The Colorado Rockies… American League Champions?

By Editorial Staff

With all the talk of Major League Baseball reorganizing, it’d be an interesting concept to think about the Rockies in the American League.

Editors Note: No news has been broken about a National League team going to the American League. This is pure conjecture and meant for entertainment and discussion. This is pure speculation all in good fun. That said, enjoy!

So how would baseball look if a team was reassigned to the American League? Most experts say that if a team is reassigned, it would most likely be to the AL West in order to make all the divisions equal. Another course is to get rid of the divisions altogether, but that’s another whole article entirely. The two most likely candidates for reassignent are the Houston Astros and the Arizona Diamondbacks, but what if the Rockies went to the American League?

First off, let’s take a look at the Rockies’ Interleague record for the past few years vs. their overall records. The asterisks indicate playoff years.

2010: 9-6 (83-79, 9GB in the NL West)
*2009: 11-4 (92-70, 3GB in the NL West)
2008: 7-8 (74-88, 10GB in the NL West)
*2007: 10-8 (90-73, .5GB in the NL West)
2006: 11-4 (76-86, 12GB in the NL West)

All this to say that the Rockies have played the American League well, even when they might not have played their best overall.

So let’s expand this mathematically. (Don’t freak out – I suck at math, too. We’re going to do this one step at a time).

The Rockies played 77 interleague games over the past five years (not including 2011, though if you’d like to include this year, the Rockies are 2-1), an average of 15 games per year. Now we’re going to make two fractions. On the first one, the numerator is going to be 9 (the number of interleague wins in 2010), and the denominator will be 15 (the average number of interleague games played in a year). The second fraction will be x/162. Next, we’re going to cross-multiply. Basically, your equation comes out to be (9 x 162) divided by 15. 9 x 162 is 1,458, and that divided by 15 is 97.2. Rounded down, that’s 97.

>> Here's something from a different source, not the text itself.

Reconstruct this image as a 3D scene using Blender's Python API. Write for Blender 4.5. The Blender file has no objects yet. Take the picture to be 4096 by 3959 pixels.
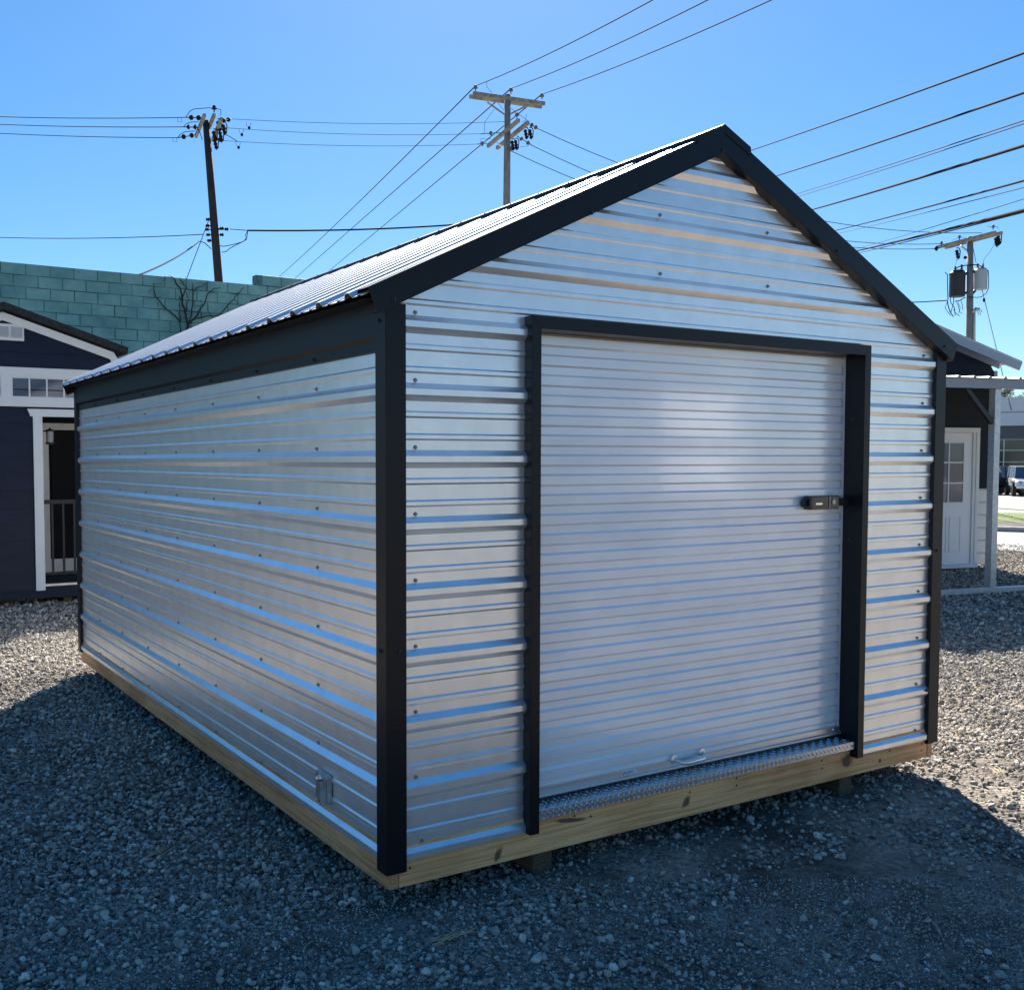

With this, you get the number of wins the Rockies would have had in a full season of American League play. To get the losses, simply subtract 97 from 162, and you get 65.

The Rockies would have had a record of 97-65, which would have beaten out the Rays for best record in the AL in 2010 by one game. For argument’s sake, let’s say the Rockies would have been in the AL West for the past 5 years. Here are their records had they played in the American League, along with position in the division, and overall place in the league

2010: 97-65, 1st in the AL West (Texas: 2nd place, 90-72); 1st in the AL (Tampa Bay: 2nd place, 96-66)
2009: 119-43, 1st in the AL West (LA Angels: 2nd place, 97-65); 1st in the AL (New York: 2nd place, 103-59)
2008: 76-86, 3rd in the AL West (LA Angels: 1st place, 100-62); 10th in the AL
2007: 101-61, 1st in the AL West (LA Angels: 2nd place, 94-68); 1st in the AL (Cleveland: 2nd place, 97-66)
2006: 119-43, 1st in the AL West (Oakland: 2nd place, 93-69); 1st in the AL (New York: 2nd place, 97-65)

These numbers make sense mathematically. However, they don’t make sense logically. Every year, the Rockies play about 5 series against 5 different American League teams – they do not play all 14 American League teams every year, so in your minds, adjust these numbers accordingly. Suffice it to say, even with the adjusted numbers, the Rockies would have done well in the American League.

Hope you had as much fun reading this as I did writing this and pondering what could have happened if the Rockies were in the American League, not the National League. Though we’ll never know, it’s an interesting concept.